Foi a primeira opinião que recebi, justificando, sem dúvida, o fato de que outros milhares de leitores trouxessem este livro daquela primeira a esta décima-segunda edição.
Alguns meses depois, recebi em sessão solene o prêmio literário Ilha de Laytano, sendo saudado pelo historiador Arthur Ferreira Filho, mais tarde meu colega na Academia Rio-Grandense de Letras, com algumas palavras que nunca esquecerei:
Vosso livro de história romanceada, mais história que romance, é belo e oportuno. Ocupa-se da Revolução Farroupilha, quando o Rio Grande comemora um século e meio daquele glorioso acontecimento. Fala dos seus campeões e de seus feitos, de suas grandezas e de suas misérias. Retrata com fidelidade os costumes do tempo e o nível cultural das elites gaúchas. E mais, não vos deixastes contagiar pelo vezo, muito em voga em nossos dias, que pretende pesar a conduta dos homens e a importância dos fatos ocorridos, em séculos passados, pela balança do presente.
Imune aos preconceitos mesquinhos e às pretensões pueris, soubestes, em termos brilhantes e pleno conhecimento de causa, destacar as grandes figuras que, de um e de outro lado, serviram com honra e cavalheirismo o partido que abraçaram. Bento Gonçalves e Caxias, os dois expoentes maiores das forças que se digladiavam, ambos aparecem em vosso livro sem auréolas mitológicas, mas na sua grandeza humana, na sua inteireza de caráter, na sua nobreza de coração.

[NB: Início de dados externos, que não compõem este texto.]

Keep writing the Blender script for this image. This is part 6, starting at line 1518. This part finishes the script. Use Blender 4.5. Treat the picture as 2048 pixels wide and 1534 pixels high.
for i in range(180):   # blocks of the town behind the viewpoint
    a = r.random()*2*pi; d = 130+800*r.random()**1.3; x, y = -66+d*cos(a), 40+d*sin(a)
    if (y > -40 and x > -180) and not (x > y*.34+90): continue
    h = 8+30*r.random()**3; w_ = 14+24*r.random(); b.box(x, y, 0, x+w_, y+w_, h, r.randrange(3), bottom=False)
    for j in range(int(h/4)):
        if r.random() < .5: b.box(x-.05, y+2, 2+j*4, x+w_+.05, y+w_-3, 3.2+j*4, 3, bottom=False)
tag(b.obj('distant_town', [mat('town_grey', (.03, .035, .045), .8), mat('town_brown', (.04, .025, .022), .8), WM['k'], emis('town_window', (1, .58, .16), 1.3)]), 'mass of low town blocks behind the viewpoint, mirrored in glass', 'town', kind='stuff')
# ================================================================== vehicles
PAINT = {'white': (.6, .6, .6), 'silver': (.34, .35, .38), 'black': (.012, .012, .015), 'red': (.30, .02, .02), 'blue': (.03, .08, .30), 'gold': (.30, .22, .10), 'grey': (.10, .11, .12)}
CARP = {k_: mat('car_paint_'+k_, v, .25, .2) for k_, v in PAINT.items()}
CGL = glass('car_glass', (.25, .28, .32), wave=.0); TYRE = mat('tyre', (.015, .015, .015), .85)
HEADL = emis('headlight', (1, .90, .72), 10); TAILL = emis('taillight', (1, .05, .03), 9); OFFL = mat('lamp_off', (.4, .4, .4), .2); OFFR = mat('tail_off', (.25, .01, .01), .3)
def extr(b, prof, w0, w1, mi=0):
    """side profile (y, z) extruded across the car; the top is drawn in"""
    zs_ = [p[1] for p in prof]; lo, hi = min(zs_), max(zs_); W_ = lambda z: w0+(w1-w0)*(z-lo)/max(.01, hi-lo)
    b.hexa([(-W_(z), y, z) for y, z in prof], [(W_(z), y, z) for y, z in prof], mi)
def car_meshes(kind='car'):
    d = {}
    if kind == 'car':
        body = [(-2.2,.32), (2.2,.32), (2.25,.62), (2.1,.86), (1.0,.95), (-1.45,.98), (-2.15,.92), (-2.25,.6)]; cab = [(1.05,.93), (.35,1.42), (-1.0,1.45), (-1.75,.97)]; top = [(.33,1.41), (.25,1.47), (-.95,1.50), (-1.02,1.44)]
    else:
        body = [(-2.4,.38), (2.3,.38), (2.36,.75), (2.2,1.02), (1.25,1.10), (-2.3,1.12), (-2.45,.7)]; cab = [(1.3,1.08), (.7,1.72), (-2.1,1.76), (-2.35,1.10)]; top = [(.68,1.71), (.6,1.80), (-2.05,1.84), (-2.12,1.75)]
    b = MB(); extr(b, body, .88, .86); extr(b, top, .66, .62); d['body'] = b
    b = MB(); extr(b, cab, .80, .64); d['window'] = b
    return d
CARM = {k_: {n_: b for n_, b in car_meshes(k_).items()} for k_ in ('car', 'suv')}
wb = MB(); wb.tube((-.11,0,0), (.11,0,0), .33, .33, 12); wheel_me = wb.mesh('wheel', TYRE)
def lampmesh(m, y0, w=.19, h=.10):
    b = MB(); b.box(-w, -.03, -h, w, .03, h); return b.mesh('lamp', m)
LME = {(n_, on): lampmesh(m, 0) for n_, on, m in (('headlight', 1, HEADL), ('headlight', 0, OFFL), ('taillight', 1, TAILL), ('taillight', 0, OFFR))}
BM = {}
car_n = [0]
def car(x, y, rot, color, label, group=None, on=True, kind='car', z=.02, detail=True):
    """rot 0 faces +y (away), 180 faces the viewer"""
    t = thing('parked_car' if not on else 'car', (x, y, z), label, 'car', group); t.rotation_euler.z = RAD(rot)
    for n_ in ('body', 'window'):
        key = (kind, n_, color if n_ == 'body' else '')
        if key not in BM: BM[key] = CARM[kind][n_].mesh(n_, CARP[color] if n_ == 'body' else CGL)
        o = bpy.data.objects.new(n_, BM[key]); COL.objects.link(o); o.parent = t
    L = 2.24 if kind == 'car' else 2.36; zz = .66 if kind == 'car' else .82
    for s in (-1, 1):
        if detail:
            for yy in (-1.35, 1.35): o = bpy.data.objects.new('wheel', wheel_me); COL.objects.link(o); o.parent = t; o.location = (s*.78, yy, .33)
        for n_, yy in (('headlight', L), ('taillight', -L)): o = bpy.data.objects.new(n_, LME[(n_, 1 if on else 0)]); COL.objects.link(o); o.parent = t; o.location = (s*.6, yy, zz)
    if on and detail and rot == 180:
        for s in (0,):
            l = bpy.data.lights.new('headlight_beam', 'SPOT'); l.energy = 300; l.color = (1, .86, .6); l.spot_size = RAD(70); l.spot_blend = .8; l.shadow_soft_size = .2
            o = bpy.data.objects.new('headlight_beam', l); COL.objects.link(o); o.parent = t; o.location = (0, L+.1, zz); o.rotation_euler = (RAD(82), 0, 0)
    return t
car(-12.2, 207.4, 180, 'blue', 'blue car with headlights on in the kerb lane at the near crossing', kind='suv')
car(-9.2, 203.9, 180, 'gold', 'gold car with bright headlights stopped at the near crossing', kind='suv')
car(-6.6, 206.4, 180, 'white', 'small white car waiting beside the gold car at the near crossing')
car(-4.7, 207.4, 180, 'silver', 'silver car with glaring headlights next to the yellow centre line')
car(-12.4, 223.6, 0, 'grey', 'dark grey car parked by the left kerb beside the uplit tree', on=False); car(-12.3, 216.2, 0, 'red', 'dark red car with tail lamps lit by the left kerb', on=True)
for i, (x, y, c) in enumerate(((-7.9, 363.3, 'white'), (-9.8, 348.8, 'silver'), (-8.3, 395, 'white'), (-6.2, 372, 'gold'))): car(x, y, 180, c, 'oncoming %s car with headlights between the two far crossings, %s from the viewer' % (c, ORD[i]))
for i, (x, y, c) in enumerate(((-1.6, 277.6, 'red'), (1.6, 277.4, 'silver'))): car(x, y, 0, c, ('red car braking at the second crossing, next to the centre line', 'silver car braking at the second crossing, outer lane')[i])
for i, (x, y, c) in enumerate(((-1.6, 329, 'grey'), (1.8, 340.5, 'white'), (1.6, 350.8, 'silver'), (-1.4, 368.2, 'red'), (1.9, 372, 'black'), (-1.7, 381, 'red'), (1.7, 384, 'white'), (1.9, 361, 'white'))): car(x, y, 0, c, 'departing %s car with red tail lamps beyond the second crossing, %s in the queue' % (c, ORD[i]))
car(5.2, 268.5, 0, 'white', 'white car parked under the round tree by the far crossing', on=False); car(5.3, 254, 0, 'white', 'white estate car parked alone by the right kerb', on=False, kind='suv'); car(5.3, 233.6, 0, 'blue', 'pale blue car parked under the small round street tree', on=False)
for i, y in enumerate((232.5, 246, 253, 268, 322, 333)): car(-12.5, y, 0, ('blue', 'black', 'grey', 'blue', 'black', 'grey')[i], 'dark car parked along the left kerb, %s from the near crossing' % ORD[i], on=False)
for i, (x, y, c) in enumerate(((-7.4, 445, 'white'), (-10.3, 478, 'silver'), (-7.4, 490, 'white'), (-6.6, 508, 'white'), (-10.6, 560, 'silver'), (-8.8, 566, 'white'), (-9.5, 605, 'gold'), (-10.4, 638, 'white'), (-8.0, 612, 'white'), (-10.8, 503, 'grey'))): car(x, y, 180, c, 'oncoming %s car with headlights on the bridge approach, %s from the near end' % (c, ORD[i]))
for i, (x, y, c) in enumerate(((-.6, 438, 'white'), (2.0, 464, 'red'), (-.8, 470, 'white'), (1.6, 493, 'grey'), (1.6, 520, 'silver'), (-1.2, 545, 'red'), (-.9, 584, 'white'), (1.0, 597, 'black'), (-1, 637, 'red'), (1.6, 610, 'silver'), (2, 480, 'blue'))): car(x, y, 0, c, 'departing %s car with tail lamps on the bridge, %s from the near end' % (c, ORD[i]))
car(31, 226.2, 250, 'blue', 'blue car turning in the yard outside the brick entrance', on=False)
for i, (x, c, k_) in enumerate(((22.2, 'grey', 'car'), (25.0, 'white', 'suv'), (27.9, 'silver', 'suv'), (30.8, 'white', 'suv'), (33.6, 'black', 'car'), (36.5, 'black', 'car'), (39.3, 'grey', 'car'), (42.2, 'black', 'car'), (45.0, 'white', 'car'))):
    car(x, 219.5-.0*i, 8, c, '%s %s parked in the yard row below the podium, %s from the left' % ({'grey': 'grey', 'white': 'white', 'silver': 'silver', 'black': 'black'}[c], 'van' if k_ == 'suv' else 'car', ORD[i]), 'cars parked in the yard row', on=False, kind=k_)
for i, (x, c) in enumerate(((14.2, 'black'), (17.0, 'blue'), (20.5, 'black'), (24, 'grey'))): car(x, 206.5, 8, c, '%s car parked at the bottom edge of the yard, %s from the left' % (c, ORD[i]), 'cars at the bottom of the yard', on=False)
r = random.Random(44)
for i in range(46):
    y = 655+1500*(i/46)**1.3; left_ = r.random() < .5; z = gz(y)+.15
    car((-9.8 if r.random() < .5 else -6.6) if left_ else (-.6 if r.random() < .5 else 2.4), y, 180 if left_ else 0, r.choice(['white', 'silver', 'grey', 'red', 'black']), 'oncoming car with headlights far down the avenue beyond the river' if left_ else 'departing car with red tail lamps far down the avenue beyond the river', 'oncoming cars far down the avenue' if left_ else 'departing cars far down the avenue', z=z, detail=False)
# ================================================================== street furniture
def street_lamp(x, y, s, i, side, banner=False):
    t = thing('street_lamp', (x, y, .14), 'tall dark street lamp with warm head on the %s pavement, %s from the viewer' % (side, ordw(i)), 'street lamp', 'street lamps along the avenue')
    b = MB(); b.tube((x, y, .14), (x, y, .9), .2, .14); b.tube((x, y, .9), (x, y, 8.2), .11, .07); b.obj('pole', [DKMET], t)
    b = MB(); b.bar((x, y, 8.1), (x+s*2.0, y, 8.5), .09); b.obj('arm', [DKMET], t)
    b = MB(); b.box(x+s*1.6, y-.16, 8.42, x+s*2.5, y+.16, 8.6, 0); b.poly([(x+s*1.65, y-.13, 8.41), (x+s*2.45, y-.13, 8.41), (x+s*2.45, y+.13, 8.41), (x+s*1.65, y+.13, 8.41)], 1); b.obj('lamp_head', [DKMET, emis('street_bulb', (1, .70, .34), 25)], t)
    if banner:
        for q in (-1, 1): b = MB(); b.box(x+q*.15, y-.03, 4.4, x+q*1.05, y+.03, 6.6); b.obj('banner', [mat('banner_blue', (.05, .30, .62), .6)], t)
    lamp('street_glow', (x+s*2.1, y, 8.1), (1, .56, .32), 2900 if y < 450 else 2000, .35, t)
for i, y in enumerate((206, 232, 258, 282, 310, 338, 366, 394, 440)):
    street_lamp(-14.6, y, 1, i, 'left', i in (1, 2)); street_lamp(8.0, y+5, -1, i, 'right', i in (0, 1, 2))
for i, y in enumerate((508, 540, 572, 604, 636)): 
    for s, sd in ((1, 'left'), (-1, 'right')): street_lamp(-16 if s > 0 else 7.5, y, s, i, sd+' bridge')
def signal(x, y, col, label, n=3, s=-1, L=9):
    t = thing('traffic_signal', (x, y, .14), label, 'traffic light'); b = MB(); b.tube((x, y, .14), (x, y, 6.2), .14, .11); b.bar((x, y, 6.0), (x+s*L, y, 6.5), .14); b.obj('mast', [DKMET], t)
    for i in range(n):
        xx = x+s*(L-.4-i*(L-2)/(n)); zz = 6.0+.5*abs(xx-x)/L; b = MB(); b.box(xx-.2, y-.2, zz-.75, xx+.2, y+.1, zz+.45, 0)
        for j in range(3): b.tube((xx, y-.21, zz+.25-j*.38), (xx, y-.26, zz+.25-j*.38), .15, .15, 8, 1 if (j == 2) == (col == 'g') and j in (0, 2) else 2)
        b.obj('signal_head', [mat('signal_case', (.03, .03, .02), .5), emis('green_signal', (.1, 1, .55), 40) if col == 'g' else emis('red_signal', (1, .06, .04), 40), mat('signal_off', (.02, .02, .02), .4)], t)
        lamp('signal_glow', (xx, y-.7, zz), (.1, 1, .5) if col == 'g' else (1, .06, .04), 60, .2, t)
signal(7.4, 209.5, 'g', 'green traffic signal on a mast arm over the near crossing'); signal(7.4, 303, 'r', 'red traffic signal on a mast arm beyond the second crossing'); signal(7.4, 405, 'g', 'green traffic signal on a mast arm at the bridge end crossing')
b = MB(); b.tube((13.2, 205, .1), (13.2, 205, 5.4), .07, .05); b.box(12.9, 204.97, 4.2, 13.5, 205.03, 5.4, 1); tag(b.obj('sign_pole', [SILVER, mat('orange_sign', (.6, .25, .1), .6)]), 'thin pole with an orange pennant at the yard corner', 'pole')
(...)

Fiquemos por aqui. Acredito que honrei os ensinamentos de meu pai, que estava presente à outorga do prêmio, escrevendo um livro despido de ódios, mas que busca, acima de tudo, contar a verdade. Por essa razão, suas últimas linhas, dedicadas à despedida de Bento Gonçalves, continuam válidas em 2022, como na época em que as escrevi:

No mesmo barco que o trouxe de Triunfo a Pedras Brancas, seu corpo é levado até o Camaquã. O enterro é simples. Poucos amigos estão na Estância do Cristal. Mas um deles guardará seu túmulo. Nico Ribeiro, o ex-escravo e corneteiro. E os gaúchos, passando pela estrada, ouvirão muitas vezes o clarim. É o toque de silêncio de uma guerra. Que até hoje não chegou ao fim.